Copy the lines holding the word "part", all of them.

## Dataset extract
/---

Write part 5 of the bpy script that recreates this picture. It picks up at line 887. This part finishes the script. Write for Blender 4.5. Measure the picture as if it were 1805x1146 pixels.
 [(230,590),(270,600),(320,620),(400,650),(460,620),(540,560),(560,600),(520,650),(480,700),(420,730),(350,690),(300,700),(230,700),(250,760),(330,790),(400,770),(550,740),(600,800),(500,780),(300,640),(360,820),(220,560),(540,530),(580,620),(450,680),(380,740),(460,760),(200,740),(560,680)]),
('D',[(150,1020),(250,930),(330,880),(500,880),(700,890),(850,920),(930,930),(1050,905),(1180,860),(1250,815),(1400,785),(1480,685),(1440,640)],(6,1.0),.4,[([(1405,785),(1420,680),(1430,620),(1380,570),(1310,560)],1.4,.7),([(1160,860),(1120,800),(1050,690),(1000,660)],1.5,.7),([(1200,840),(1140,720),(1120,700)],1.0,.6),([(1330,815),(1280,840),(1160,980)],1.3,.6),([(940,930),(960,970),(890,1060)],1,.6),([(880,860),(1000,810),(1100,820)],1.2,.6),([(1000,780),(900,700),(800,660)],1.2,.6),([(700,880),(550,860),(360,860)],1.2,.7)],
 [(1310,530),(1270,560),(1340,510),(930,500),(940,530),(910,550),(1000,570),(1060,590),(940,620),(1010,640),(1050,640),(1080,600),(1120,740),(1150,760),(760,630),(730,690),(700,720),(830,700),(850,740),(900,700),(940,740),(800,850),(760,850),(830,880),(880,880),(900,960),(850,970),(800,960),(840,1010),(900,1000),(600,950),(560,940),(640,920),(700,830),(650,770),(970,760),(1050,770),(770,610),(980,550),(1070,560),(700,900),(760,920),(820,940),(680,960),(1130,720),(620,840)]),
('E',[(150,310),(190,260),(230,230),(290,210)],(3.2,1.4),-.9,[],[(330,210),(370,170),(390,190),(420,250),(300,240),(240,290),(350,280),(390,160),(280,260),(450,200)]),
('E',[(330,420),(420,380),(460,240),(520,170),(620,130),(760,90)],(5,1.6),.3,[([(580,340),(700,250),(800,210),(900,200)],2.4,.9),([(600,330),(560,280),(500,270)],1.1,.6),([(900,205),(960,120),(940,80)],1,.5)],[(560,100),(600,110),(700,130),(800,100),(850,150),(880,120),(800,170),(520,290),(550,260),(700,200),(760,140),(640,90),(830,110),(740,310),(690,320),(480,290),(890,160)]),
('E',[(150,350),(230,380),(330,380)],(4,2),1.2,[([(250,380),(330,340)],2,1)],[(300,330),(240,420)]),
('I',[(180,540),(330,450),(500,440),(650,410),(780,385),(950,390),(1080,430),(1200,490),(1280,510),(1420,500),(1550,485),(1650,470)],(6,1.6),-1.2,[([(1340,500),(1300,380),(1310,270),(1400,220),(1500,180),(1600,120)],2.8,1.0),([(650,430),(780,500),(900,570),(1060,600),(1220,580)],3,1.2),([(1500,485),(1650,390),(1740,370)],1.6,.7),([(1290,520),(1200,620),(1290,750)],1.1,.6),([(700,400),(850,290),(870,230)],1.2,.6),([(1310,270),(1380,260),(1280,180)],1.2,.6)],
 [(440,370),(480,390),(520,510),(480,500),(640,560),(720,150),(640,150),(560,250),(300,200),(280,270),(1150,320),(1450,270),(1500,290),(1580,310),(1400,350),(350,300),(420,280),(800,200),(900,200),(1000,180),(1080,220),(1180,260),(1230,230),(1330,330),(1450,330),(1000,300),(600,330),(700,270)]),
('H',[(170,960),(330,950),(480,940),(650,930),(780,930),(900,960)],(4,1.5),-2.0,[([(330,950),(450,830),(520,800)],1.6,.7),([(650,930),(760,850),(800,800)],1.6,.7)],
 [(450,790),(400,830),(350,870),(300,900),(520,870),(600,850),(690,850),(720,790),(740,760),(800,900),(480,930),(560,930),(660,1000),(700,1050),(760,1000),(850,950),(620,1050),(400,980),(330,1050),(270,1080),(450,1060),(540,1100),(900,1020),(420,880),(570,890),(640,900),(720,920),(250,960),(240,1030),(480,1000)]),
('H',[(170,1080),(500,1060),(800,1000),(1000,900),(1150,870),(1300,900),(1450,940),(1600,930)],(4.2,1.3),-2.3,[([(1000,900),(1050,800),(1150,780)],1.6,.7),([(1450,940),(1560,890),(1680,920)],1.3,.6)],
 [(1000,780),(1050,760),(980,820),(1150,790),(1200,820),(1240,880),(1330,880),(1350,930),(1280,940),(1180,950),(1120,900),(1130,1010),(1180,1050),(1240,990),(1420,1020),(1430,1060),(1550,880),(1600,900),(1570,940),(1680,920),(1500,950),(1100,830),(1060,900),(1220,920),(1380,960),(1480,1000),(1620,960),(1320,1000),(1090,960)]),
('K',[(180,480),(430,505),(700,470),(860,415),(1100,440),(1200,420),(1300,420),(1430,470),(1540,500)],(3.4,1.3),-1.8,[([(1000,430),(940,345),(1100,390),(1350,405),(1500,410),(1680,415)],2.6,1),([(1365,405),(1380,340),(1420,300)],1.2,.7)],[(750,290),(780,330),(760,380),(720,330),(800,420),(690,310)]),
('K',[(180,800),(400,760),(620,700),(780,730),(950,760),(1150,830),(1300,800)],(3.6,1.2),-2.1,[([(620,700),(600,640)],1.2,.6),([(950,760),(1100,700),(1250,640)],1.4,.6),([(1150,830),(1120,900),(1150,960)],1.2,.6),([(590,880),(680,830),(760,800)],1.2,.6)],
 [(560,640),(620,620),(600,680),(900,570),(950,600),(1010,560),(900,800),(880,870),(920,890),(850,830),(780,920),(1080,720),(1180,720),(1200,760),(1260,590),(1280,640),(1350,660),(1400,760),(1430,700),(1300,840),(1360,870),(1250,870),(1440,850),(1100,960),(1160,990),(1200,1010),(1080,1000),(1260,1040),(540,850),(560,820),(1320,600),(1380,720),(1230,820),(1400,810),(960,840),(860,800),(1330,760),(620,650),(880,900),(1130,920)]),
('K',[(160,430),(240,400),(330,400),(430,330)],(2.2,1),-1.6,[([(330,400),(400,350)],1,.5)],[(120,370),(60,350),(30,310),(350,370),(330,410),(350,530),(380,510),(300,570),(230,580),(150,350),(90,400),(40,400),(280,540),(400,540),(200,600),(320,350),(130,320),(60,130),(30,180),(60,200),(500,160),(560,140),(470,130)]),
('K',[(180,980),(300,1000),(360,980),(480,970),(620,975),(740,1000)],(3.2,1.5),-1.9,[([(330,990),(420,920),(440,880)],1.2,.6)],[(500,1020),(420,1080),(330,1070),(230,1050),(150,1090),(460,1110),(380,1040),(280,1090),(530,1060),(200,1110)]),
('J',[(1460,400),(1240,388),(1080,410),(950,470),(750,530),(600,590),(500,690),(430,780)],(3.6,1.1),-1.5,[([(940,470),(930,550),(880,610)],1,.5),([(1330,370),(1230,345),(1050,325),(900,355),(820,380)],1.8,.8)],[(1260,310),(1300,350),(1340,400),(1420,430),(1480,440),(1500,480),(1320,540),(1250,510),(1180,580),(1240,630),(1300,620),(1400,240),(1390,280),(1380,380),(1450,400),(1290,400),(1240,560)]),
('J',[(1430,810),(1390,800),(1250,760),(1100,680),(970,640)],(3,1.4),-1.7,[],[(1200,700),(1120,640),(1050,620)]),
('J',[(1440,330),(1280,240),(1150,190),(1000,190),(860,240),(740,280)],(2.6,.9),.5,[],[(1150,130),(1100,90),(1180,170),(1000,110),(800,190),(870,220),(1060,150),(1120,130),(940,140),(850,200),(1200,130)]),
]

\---
/---

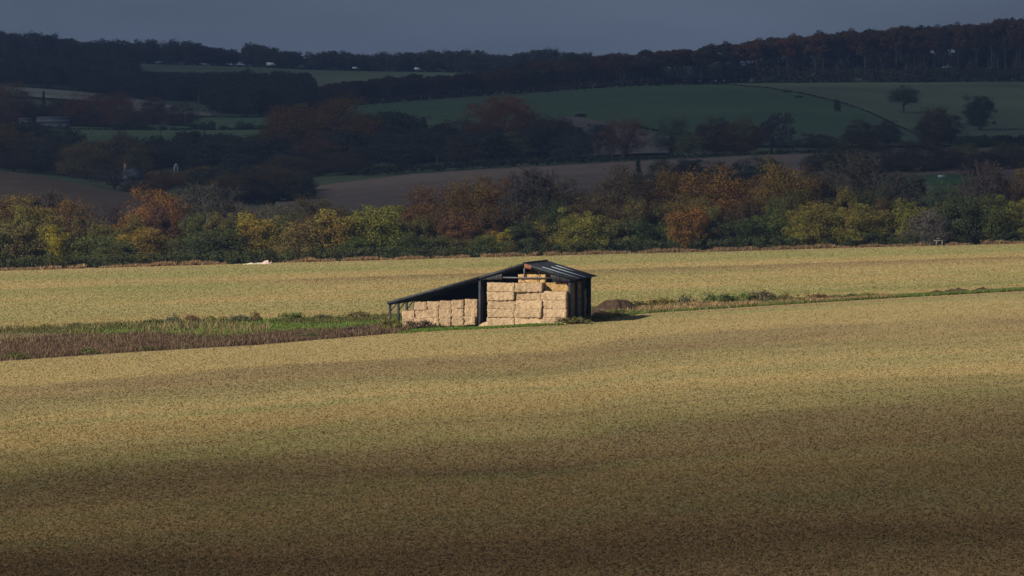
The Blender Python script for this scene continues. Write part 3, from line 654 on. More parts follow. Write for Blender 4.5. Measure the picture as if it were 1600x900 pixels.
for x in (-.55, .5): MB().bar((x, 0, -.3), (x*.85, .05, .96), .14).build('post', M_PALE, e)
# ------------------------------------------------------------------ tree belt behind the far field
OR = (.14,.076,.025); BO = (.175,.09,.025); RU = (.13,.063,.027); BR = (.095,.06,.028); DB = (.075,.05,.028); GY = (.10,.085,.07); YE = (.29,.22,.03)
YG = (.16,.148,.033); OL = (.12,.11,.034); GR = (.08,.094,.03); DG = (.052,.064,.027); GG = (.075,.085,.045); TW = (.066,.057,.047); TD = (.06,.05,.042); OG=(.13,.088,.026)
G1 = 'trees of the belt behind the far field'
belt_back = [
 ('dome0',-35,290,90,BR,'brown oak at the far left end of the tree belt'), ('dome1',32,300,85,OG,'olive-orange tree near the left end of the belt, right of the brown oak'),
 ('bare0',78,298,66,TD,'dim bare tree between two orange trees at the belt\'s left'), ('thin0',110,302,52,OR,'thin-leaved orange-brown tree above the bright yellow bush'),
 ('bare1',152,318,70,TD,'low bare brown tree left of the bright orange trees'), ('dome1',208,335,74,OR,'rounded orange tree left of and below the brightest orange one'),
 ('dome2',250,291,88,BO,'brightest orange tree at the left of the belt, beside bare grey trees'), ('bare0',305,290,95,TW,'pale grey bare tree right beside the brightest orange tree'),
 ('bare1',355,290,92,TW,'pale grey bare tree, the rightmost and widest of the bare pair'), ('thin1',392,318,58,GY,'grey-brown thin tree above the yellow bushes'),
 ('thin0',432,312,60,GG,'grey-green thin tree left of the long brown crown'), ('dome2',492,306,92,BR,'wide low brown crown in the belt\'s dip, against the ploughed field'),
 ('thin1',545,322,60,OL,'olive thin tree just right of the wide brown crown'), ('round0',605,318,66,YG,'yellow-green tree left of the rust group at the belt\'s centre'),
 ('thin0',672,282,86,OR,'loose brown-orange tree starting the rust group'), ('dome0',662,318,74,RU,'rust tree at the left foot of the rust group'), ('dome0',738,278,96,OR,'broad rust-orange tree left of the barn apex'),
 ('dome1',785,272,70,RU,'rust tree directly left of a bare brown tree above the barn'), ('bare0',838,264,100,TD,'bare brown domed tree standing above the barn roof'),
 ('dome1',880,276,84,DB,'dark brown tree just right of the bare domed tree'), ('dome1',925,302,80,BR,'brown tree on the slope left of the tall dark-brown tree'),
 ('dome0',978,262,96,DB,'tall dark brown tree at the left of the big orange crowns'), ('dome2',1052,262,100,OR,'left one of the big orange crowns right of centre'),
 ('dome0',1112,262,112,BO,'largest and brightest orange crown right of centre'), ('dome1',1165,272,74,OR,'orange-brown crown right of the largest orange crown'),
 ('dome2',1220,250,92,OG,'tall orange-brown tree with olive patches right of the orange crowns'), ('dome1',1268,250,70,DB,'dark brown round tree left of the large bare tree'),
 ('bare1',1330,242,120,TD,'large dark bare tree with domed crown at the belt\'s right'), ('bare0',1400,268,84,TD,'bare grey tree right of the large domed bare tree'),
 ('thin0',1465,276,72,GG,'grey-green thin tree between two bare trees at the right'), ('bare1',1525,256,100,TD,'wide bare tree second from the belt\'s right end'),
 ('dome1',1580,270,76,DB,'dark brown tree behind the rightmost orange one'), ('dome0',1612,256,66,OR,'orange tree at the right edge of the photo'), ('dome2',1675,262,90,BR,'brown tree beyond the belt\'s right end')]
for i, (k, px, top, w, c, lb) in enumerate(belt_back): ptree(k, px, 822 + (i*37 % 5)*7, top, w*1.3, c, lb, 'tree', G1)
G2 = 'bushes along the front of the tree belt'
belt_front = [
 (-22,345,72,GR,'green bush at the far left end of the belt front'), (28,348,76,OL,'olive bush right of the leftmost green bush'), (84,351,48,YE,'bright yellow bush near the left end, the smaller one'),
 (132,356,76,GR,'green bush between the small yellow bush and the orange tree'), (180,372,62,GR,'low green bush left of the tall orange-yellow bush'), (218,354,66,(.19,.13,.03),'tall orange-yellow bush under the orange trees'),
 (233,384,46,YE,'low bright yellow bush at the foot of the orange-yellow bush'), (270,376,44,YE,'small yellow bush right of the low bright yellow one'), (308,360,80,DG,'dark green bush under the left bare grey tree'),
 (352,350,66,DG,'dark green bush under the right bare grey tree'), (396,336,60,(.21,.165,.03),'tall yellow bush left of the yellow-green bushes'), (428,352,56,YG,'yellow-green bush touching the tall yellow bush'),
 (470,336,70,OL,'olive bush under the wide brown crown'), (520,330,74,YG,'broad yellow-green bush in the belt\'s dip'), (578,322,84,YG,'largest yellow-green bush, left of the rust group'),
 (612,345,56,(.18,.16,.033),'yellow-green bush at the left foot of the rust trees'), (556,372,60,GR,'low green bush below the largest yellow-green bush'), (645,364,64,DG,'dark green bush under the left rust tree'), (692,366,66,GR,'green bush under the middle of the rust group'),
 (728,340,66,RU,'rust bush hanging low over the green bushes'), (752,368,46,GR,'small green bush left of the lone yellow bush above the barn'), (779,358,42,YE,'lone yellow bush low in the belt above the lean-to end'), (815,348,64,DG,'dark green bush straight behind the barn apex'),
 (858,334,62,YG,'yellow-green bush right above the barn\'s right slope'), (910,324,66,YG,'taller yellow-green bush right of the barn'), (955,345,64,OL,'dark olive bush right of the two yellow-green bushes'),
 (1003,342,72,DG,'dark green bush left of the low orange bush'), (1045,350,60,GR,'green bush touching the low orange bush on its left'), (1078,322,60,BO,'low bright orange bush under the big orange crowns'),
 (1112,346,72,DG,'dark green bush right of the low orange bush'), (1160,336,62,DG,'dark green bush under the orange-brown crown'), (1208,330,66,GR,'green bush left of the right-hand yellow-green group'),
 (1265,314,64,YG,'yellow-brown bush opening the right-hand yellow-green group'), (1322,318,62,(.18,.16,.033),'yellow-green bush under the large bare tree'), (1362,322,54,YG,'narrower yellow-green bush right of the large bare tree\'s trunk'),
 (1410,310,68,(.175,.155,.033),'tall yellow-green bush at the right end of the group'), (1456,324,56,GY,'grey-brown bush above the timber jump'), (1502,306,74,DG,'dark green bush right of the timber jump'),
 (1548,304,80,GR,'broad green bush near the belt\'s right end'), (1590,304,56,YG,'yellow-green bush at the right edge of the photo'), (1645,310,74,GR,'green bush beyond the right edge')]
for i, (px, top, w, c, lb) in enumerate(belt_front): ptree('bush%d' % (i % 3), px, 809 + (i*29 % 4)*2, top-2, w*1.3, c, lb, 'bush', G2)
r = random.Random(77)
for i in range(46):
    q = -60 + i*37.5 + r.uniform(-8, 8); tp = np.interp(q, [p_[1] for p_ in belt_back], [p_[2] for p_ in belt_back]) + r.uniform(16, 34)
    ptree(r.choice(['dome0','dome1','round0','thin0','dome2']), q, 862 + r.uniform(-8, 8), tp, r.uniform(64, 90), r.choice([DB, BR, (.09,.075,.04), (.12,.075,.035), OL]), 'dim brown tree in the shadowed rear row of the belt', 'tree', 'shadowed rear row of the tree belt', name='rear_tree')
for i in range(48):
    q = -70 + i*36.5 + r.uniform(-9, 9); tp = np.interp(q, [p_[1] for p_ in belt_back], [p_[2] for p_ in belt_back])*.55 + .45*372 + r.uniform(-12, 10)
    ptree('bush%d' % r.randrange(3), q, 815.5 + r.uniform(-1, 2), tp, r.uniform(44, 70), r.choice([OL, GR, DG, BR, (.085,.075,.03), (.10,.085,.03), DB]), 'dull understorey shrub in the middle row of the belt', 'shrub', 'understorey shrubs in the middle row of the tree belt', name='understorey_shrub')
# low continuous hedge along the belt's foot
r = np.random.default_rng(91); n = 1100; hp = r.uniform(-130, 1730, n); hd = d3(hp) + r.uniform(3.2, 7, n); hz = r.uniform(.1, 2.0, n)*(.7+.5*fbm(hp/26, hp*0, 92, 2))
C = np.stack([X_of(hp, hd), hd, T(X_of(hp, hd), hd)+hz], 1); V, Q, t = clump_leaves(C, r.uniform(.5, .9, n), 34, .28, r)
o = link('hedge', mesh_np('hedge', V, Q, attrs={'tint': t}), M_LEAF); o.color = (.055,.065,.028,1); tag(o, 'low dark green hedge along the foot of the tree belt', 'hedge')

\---

## Task answer
Write part 5 of the bpy script that recreates this picture. It picks up at line 887. This part finishes the script. Write for Blender 4.5. Measure the picture as if it were 1805x1146 pixels.
The Blender Python script for this scene continues. Write part 3, from line 654 on. More parts follow. Write for Blender 4.5. Measure the picture as if it were 1600x900 pixels.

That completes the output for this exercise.